Au petit jour
notre train traverse l’Argonne. Il y a des convois d’artillerie sur les chemins
et même, autour de la voie quelques trous d’obus. Notre ligne, la seule qui
puisse ravitailler Verdun, passe seulement à quatre kilomètres du front. Dans
un an les Allemands la détruiront sans peine dès le premier jour de leur grande
offensive et le salut de la place forte sera gravement compromis. Pour le
moment la gare de Verdun a encore l’aspect paisible d’une petite gare de
province. Nous la dépassons, et c’est un peu plus loin, à Dieue-sur-Meuse, que
nous débarquons. Les « écussons jaunes » se secouent après leur long
séjour dans le train et, pesamment chargés, lentement, nous remontons les
Hauts-de-Meuse jusqu’à Sommedieue, où nous nous arrêtons pour nous reposer et
nous restaurer.
C’est là que
je reçois la mystérieuse visite d’un ange, sous l’uniforme inattendu d’un sergent
du 106ème régiment qui fait brigade avec nous.
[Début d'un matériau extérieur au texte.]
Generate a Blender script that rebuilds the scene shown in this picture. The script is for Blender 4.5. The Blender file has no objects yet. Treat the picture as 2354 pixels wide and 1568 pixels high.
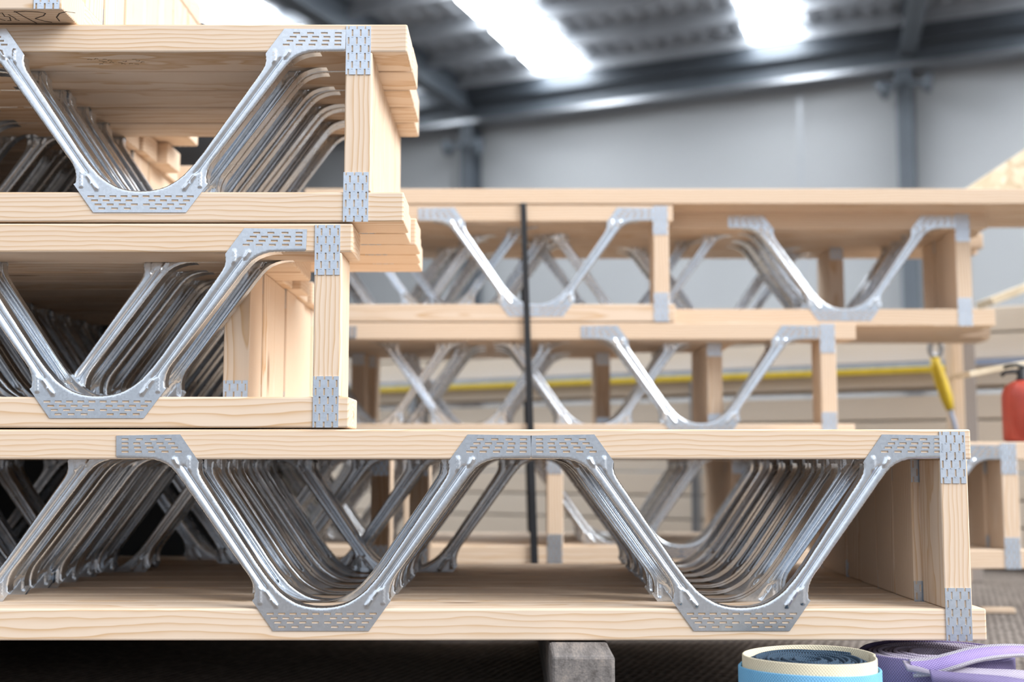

Il est entré dans le
bistrot où nous prenions un café, mon capitaine et moi, pendant la pause. Les
quelques mots que nous échangeons me font comprendre que cette rencontre a un
sens. Délaissant mon capitaine à l’humeur maussade, je fais quelques pas avec
lui sur la route. Il s’informe amicalement de moi puis il me dit avec
sérieux : « Vous savez : c’est très dur. Il faut vous armer de
tout votre courage, mais surtout de toute votre foi, vous qui savez ce que
c’est que la foi ». Un avertissement et un appel qui viennent de
loin ! Mais le capitaine siffle le rassemblement et nous devons nous
séparer brusquement sans que je sache ni d’où il vient, ni où il va, ni qui il
est. Je ne devais jamais le revoir.
Nous continuons
tout l’après-midi notre marche à travers les Hauts-de-Meuse, puis à la nuit
noire, avec la moitié du détachement qui m’a été confiée, dans la plaine de
Woevre, le long des côtes, sur un horrible chemin où la boue nous arrive
jusqu’aux chevilles et où d’interminables convois d’artillerie nous croisent,
nous dépassent et nous bousculent. Enfin nous atteignons notre dernière étape,
Trésauvaux, où un vieil adjudant nous indique nos cantonnements. Silence et
obscurité sont de règne. La crête des Eparges n’est plus loin de nous et elle
nous domine. J’occupe une chambre qui serait presque confortable dans ce
village à moitié démoli si le lit possédait seulement un matelas. Je puis au
moins me déchausser, m’envelopper dans ma couverture et dormir.